What the exercise asks: Quote verbatim the span of lines that begins the listing below and closes with the line containing "b = MB(); b.tube([lA.lerp(ap, .44), lB.lerp(ap, .44)], .022, 8);".

Collected material:

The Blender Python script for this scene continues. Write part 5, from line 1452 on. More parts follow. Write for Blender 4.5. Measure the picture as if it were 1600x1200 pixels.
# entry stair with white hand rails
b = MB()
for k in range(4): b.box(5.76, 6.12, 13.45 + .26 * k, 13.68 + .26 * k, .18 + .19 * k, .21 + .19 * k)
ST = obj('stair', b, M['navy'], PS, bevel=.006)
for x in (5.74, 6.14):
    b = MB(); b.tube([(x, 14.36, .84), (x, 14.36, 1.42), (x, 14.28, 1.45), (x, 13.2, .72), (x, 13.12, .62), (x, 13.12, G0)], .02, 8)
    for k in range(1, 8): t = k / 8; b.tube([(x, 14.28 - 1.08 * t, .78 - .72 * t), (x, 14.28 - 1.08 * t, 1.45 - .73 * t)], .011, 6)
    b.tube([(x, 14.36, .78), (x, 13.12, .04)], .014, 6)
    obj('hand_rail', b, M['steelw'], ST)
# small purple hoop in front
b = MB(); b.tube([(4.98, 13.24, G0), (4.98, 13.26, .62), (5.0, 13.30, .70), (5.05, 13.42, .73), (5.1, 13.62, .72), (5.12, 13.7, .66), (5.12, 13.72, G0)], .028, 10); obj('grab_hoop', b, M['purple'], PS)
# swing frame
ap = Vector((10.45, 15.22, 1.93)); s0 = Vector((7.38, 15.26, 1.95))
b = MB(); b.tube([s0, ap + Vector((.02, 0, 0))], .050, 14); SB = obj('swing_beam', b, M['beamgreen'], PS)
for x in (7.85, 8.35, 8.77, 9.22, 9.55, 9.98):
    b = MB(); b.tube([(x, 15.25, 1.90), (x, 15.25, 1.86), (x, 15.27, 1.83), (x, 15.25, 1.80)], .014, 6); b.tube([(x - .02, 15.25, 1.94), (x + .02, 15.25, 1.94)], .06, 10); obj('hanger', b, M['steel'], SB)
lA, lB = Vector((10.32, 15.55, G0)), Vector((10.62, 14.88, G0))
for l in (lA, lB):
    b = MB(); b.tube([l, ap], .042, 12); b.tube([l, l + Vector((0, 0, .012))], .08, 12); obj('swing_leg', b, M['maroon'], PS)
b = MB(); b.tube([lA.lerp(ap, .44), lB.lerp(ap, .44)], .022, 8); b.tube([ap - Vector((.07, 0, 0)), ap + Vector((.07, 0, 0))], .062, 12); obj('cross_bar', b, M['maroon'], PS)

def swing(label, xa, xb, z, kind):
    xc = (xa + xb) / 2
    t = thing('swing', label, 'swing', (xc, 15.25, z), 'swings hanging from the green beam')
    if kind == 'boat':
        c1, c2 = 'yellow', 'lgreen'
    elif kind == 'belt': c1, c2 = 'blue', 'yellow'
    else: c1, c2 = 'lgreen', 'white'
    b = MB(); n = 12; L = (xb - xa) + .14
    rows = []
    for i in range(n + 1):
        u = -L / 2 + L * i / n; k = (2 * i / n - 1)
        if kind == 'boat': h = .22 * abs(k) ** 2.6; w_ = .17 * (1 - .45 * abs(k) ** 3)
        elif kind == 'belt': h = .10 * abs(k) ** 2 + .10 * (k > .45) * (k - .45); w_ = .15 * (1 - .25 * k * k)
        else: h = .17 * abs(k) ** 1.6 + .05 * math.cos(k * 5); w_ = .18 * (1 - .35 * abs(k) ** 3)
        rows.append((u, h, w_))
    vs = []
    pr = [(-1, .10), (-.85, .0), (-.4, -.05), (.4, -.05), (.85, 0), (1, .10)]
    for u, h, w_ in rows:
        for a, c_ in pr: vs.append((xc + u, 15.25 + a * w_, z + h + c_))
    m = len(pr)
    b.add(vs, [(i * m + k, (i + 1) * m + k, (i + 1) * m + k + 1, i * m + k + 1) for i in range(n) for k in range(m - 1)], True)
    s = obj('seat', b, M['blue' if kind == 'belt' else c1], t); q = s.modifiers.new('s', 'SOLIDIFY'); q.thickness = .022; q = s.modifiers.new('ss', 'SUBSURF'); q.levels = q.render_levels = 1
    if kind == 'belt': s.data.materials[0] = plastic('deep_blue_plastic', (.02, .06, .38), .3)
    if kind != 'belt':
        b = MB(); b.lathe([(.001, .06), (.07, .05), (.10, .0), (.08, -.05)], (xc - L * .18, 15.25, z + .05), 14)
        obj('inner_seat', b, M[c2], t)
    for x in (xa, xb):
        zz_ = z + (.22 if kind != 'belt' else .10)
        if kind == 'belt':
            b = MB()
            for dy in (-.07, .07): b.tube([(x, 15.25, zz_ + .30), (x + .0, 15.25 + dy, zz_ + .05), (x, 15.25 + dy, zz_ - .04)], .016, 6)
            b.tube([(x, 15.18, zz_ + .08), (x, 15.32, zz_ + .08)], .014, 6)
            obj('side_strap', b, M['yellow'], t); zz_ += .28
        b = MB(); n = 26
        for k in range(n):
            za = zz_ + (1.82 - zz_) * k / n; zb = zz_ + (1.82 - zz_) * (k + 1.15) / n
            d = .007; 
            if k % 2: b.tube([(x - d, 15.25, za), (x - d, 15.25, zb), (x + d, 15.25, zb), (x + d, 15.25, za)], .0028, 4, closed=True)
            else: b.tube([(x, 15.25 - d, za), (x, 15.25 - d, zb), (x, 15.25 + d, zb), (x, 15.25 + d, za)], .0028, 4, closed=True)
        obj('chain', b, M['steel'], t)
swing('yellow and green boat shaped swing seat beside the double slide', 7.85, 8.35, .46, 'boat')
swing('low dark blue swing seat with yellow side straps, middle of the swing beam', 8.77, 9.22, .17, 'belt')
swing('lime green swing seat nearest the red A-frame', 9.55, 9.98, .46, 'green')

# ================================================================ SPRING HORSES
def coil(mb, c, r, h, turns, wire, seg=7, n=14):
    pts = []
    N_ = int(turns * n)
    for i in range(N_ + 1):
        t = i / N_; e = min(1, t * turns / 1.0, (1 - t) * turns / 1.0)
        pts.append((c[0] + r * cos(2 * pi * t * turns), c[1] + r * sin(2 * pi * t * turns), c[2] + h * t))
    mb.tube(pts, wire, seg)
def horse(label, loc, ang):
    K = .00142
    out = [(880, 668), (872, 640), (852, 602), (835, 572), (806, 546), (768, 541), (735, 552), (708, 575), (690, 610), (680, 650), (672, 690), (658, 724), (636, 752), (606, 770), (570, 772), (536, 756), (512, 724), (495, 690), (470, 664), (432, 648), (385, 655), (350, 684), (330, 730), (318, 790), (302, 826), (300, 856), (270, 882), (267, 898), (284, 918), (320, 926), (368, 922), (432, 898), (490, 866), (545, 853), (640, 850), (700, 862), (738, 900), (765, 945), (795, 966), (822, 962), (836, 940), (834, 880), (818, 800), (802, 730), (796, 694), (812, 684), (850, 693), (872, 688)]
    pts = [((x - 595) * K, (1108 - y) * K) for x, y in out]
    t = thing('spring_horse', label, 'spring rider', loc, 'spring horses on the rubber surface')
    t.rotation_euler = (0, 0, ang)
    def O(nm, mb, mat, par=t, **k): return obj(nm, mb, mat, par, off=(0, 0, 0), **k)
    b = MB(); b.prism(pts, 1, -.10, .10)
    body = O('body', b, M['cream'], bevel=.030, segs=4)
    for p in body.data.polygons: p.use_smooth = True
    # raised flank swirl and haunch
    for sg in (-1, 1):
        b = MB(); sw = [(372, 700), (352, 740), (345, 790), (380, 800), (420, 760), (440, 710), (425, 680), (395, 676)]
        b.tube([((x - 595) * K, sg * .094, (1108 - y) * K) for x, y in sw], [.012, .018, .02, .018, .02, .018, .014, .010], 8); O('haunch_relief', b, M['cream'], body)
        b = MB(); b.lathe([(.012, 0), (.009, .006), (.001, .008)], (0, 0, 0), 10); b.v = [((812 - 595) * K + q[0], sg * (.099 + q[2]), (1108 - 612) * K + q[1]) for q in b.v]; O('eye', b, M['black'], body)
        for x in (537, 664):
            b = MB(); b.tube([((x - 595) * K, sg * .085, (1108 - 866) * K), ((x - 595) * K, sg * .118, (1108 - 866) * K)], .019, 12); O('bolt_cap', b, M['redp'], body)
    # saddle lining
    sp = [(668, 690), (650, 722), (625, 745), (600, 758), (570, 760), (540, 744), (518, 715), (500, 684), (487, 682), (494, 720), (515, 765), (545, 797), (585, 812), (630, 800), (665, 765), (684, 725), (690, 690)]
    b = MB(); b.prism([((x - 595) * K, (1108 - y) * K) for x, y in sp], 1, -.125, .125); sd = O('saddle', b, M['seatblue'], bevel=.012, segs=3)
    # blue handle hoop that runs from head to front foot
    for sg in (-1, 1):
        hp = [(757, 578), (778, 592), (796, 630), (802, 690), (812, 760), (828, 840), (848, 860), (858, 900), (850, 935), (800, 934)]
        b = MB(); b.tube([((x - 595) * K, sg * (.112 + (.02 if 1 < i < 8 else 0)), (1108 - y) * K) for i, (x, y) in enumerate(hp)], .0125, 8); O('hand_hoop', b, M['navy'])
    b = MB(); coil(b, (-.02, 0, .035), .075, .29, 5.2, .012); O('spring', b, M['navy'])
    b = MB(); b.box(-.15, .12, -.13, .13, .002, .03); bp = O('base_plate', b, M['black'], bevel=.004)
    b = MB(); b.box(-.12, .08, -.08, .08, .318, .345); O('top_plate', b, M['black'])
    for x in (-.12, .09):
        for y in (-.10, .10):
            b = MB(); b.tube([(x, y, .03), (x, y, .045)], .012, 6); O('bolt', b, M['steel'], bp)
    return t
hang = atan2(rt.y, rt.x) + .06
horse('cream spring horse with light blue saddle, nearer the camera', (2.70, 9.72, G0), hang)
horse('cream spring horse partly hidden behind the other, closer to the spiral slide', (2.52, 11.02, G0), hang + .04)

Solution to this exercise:
The Blender Python script for this scene continues. Write part 5, from line 1452 on. More parts follow. Write for Blender 4.5. Measure the picture as if it were 1600x1200 pixels.
# entry stair with white hand rails
b = MB()
for k in range(4): b.box(5.76, 6.12, 13.45 + .26 * k, 13.68 + .26 * k, .18 + .19 * k, .21 + .19 * k)
ST = obj('stair', b, M['navy'], PS, bevel=.006)
for x in (5.74, 6.14):
    b = MB(); b.tube([(x, 14.36, .84), (x, 14.36, 1.42), (x, 14.28, 1.45), (x, 13.2, .72), (x, 13.12, .62), (x, 13.12, G0)], .02, 8)
    for k in range(1, 8): t = k / 8; b.tube([(x, 14.28 - 1.08 * t, .78 - .72 * t), (x, 14.28 - 1.08 * t, 1.45 - .73 * t)], .011, 6)
    b.tube([(x, 14.36, .78), (x, 13.12, .04)], .014, 6)
    obj('hand_rail', b, M['steelw'], ST)
# small purple hoop in front
b = MB(); b.tube([(4.98, 13.24, G0), (4.98, 13.26, .62), (5.0, 13.30, .70), (5.05, 13.42, .73), (5.1, 13.62, .72), (5.12, 13.7, .66), (5.12, 13.72, G0)], .028, 10); obj('grab_hoop', b, M['purple'], PS)
# swing frame
ap = Vector((10.45, 15.22, 1.93)); s0 = Vector((7.38, 15.26, 1.95))
b = MB(); b.tube([s0, ap + Vector((.02, 0, 0))], .050, 14); SB = obj('swing_beam', b, M['beamgreen'], PS)
for x in (7.85, 8.35, 8.77, 9.22, 9.55, 9.98):
    b = MB(); b.tube([(x, 15.25, 1.90), (x, 15.25, 1.86), (x, 15.27, 1.83), (x, 15.25, 1.80)], .014, 6); b.tube([(x - .02, 15.25, 1.94), (x + .02, 15.25, 1.94)], .06, 10); obj('hanger', b, M['steel'], SB)
lA, lB = Vector((10.32, 15.55, G0)), Vector((10.62, 14.88, G0))
for l in (lA, lB):
    b = MB(); b.tube([l, ap], .042, 12); b.tube([l, l + Vector((0, 0, .012))], .08, 12); obj('swing_leg', b, M['maroon'], PS)
b = MB(); b.tube([lA.lerp(ap, .44), lB.lerp(ap, .44)], .022, 8); b.tube([ap - Vector((.07, 0, 0)), ap + Vector((.07, 0, 0))], .062, 12); obj('cross_bar', b, M['maroon'], PS)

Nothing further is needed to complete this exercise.